### DATASET EXCERPT
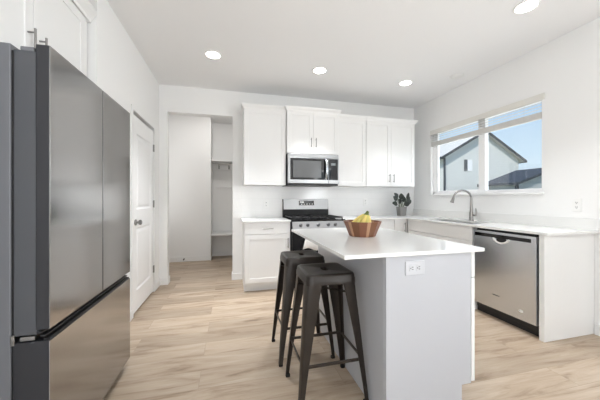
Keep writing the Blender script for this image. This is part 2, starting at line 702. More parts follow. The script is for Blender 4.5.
# ------------------------------------------------- kitchen window
bm = NB()
fx0, fx1 = XR + 0.045, XR + 0.10
fr = 0.034
box(bm, fx0, fx1, WY0, WY1, WZ0, WZ0 + fr + 0.01, 0.003)
box(bm, fx0, fx1, WY0, WY1, WZ1 - fr, WZ1, 0.003)
box(bm, fx0, fx1, WY0, WY0 + fr, WZ0, WZ1, 0.003)
box(bm, fx0, fx1, WY1 - fr, WY1, WZ0, WZ1, 0.003)
box(bm, fx0 - 0.004, fx1 - 0.002, 2.768, 2.862, WZ0 + fr + 0.008, WZ1 - fr + 0.002, 0.003)
# sliding sash rails around the far pane
box(bm, fx0 + 0.012, fx1 - 0.01, 3.60, WY1 - fr + 0.002, WZ0 + fr, WZ1 - fr + 0.002, 0.003)
box(bm, fx0 + 0.012, fx1 - 0.01, 2.855, 3.61, WZ0 + fr, WZ0 + fr + 0.024, 0.003)
win = struct('window_1', bm, M['vinyl'])
for y0, y1 in ((WY0 + fr, 2.768), (2.862, 3.60)):
    bm = NB()
    box(bm, fx0 + 0.024, fx0 + 0.030, y0, y1, WZ0 + fr, WZ1 - fr)
    obj('window_pane', bm, M['glass'], win)
bm = NB()
box(bm, XR - 0.018, XR + 0.05, WY0 - 0.02, WY1 + 0.02, WZ0 - 0.022, WZ0 + 0.003, 0.004)
struct('trim_3', bm, M['trim'])

# ================================================================= OUTDOORS
bm = NB()
box(bm, 3.6, 60, -20, 60, -0.7, -0.5)
struct('ground', bm, M['grass'])

GY = 20.0
gx0, gx1, ez, az = 18.23, 26.87, 4.93, 7.30
h1 = thing('house', 'pale sided two-storey house with dark gable roof beyond the window', 'house', ((gx0 + gx1) / 2, GY, -0.5))
bm = NB()
gm = (gx0 + gx1) / 2
poly_prism(bm, [(gx0, GY, -0.5), (gx1, GY, -0.5), (gx1, GY, ez), (gm, GY, az), (gx0, GY, ez)], (0, 11, 0))
obj('wall', bm, M['siding'], h1)
bm = NB()
th = 0.20
ov = 0.45
s = (az - ez) / (gm - gx0)
for sx in (-1, 1):
    xe = gm + sx * (gm - gx0 + ov)
    zb = az - s * (gm - gx0 + ov)
    poly_prism(bm, [(gm, GY - 0.35, az), (xe, GY - 0.35, zb), (xe, GY - 0.35, zb + th), (gm, GY - 0.35, az + th)], (0, 11.7, 0))
rf = obj('roof', bm, M['roof_sunlit'], h1)
bm = NB()
for sx in (-1, 1):
    xe = gm + sx * (gm - gx0 + ov)
    zb = az - s * (gm - gx0 + ov)
    poly_prism(bm, [(gm, GY - 0.40, az - 0.02), (xe, GY - 0.40, zb - 0.02), (xe, GY - 0.40, zb + th + 0.02), (gm, GY - 0.40, az + th + 0.02)], (0, 0.06, 0))
    box(bm, xe - 0.06 if sx > 0 else xe - 0.09, xe + 0.09 if sx > 0 else xe + 0.06, GY - 0.40, GY + 11.3, zb - 0.02, zb + th - 0.02)
obj('fascia', bm, M['fascia'], rf)
bm = NB()
box(bm, 21.92, 22.08, GY - 0.16, GY + 0.01, 2.28, 2.55, 0.02)
obj('porch_lamp', bm, M['fascia'], h1)
bm = NB()
box(bm, 20.44, 20.78, GY - 0.06, GY + 0.02, 3.72, 4.75, 0.01)
wn1 = obj('window', bm, M['fascia'], h1)
bm = NB()
box(bm, 20.80, 21.35, GY - 0.03, GY + 0.02, 3.72, 4.75, 0.01)
obj('shutter', bm, M['vinyl'], h1)
bm = NB()
box(bm, gx0 - 0.02, gx0 + 0.10, GY - 0.14, GY - 0.0, -0.5, ez - 0.1, 0.01)
obj('downspout', bm, M['fascia'], h1)

h2 = thing('garage', 'low garage with dark shingle roof in front of the two-storey house', 'building', (20.4, 14.0, -0.5))
ex, rx, y0, y1 = 18.35, 21.9, 14.0, 16.3
re = 2.12
rr = 3.28
bm = NB()
poly_prism(bm, [(ex + 0.25, y0, -0.5), (2 * rx - ex - 0.25, y0, -0.5), (2 * rx - ex - 0.25, y0, re + 0.05), (rx, y0, rr - 0.05), (ex + 0.25, y0, re + 0.05)], (0, y1 - y0, 0))
obj('wall', bm, M['siding_b'], h2)
bm = NB()
for sx in (-1, 1):
    xe = rx + sx * (rx - ex)
    poly_prism(bm, [(rx, y0 - 0.3, rr), (xe, y0 - 0.3, re), (xe, y0 - 0.3, re + 0.17), (rx, y0 - 0.3, rr + 0.17)], (0, y1 - y0 + 0.5, 0))
obj('roof', bm, M['roof'], h2)
bm = NB()
box(bm, ex + 0.1, ex + 0.24, y0 - 0.2, y0 - 0.02, -0.5, re + 0.1, 0.01)
obj('downspout', bm, M['fascia'], h2)

# ================================================================= REFRIGERATOR
FX = -0.70
FY0, FY1 = 1.292, 2.176
FS = 1.752
fr_ = thing('refrigerator', 'tall dark stainless French-door refrigerator in the wall alcove', 'refrigerator', (-1.1, (FY0 + FY1) / 2, 0))
bm = NB()
box(bm, -1.56, -0.8285, FY0, FY1, 0.03, 1.80, 0.004)
obj('body', bm, M['fridge_side'], fr_)
for fy in (FY0 + 0.08, FY1 - 0.08):
    for fxx in (-1.45, -0.93):
        bm = NB()
        cyl(bm, (fxx, fy, 0.0), (fxx, fy, 0.04), 0.022, n=12)
        obj('foot', bm, M['black'], fr_)


def fridge_door(y0, y1, z0, z1, name):
    bm = NB()
    box(bm, -0.8215, -0.745, y0 + 0.004, y1 - 0.004, z0, z1 - 0.028, 0.004)
    d = obj(name, bm, M['fridge_door'], fr_)
    bm = NB()
    box(bm, -0.748, FX - 0.0015, y0, y1, z0 + 0.02, z1, 0.003)
    obj('door_edge', bm, M['fridge_edge'], d)
    bm = NB()
    box(bm, FX - 0.004, FX, y0 + 0.001, y1 - 0.001, z0 + 0.021, z1 - 0.001, 0.0007)
    part_label(obj('door_skin', bm, M['fridge_front'], d), 'reflective dark stainless front')
    return d


fridge_door(FY0, FS - 0.003, 0.655, 1.808, 'door')
fridge_door(FS + 0.003, FY1, 0.655, 1.808, 'door')
bm = NB()
box(bm, -0.8215, FX - 0.003, FY0 + 0.001, FY1 - 0.001, 0.06, 0.630, 0.003)
dr = obj('freezer_drawer', bm, M['fridge_edge'], fr_)
bm = NB()
box(bm, FX - 0.004, FX, FY0 + 0.001, FY1 - 0.001, 0.062, 0.628, 0.0007)
part_label(obj('drawer_skin', bm, M['fridge_front'], dr), 'reflective dark stainless front')
bm = NB()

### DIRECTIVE
Everything from the first line to the line with "struct('trim_3', bm, M['trim'])" must be repeated exactly, and nothing else. Leave the pictures out.

### TASK SOLUTION
Keep writing the Blender script for this image. This is part 2, starting at line 702. More parts follow. The script is for Blender 4.5.
# ------------------------------------------------- kitchen window
bm = NB()
fx0, fx1 = XR + 0.045, XR + 0.10
fr = 0.034
box(bm, fx0, fx1, WY0, WY1, WZ0, WZ0 + fr + 0.01, 0.003)
box(bm, fx0, fx1, WY0, WY1, WZ1 - fr, WZ1, 0.003)
box(bm, fx0, fx1, WY0, WY0 + fr, WZ0, WZ1, 0.003)
box(bm, fx0, fx1, WY1 - fr, WY1, WZ0, WZ1, 0.003)
box(bm, fx0 - 0.004, fx1 - 0.002, 2.768, 2.862, WZ0 + fr + 0.008, WZ1 - fr + 0.002, 0.003)
# sliding sash rails around the far pane
box(bm, fx0 + 0.012, fx1 - 0.01, 3.60, WY1 - fr + 0.002, WZ0 + fr, WZ1 - fr + 0.002, 0.003)
box(bm, fx0 + 0.012, fx1 - 0.01, 2.855, 3.61, WZ0 + fr, WZ0 + fr + 0.024, 0.003)
win = struct('window_1', bm, M['vinyl'])
for y0, y1 in ((WY0 + fr, 2.768), (2.862, 3.60)):
    bm = NB()
    box(bm, fx0 + 0.024, fx0 + 0.030, y0, y1, WZ0 + fr, WZ1 - fr)
    obj('window_pane', bm, M['glass'], win)
bm = NB()
box(bm, XR - 0.018, XR + 0.05, WY0 - 0.02, WY1 + 0.02, WZ0 - 0.022, WZ0 + 0.003, 0.004)
struct('trim_3', bm, M['trim'])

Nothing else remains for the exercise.